The 2024 budget is in the works, and garage repairs and road costs are "unusual" aspects driving the budget numbers, according to County Treasurer Ken DeHart. These aspects are “driving forces,” he said, following an administration, finance and human resources meeting in County Chambers on Tuesday.

Garages and other infrastructure: 

DeHart also said that  there are an atypically high number of garages to repair within local boundaries. "We have eight county garages, eight garages located throughout the county. We're planning on replacing all eight," he said. "We've replaced two already.
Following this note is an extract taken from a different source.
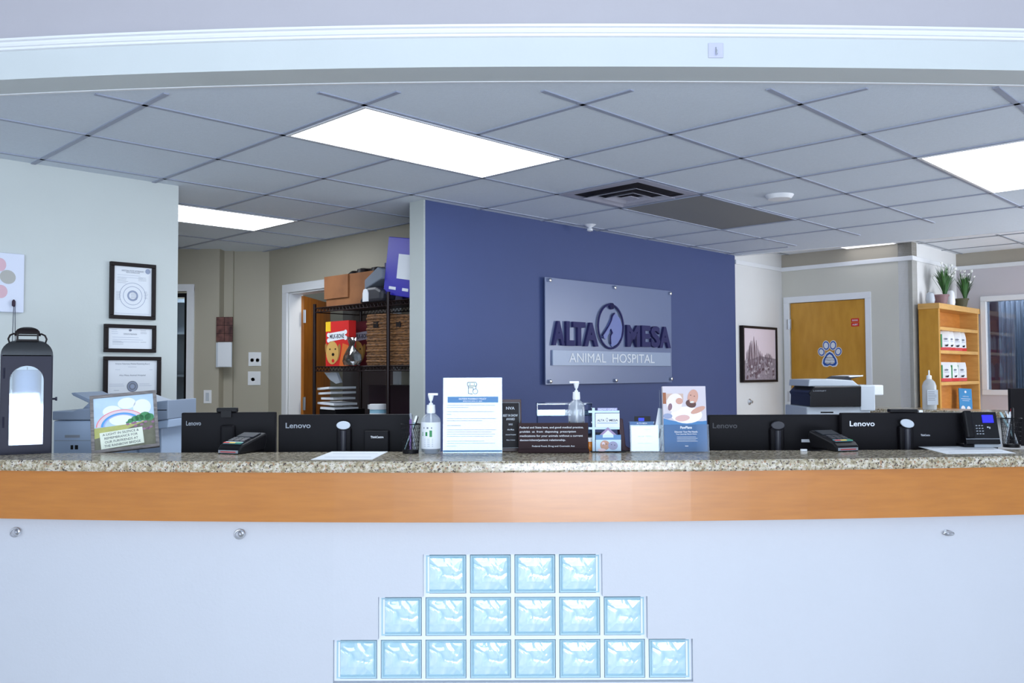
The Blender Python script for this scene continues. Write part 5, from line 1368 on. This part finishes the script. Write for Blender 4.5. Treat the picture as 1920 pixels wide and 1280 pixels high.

That is a major driver of this budget that's kind of out of the ordinary."

In total, due to the increase, $373 million is projected in spending for the roads department over the next decade.

Also identified as something that shifted the look of this budget, DeHart said four bridges in Arthur will take a combined $18-20 million to repair in the coming years.


Another highlight in DeHart’s mind is healthcare.

Ambulance station builds have been deferred until 2027. Also shaping budget figures in healthcare is the fact that doctor recruitment dollars may be pulled.

"If, at the time that Guelph approves their budget, which is scheduled for early December - if they do not include that amount in their budget, we're likely to pull that amount out," he said.

A $50,000 sum has been provisionally placed in the county's budget for doctor recruitment pending support from the City of Guelph and Guelph Chamber of Commerce.

Also noteworthy DeHart says, is a lengthy saga that in the end, sees no budget allocation for the renovation of county ambulance stations.

"Last time the optimal services delivery study was done was in 2016. The city told us 'we haven't scheduled to do that study until 2027,'" DeHart explained. "Before we make this kind of investment, we want to know that the results of this study reflects where these ambulance stations should be," he added.

The budget will be looked at again in the coming months, with a County Council meeting set for November 30th.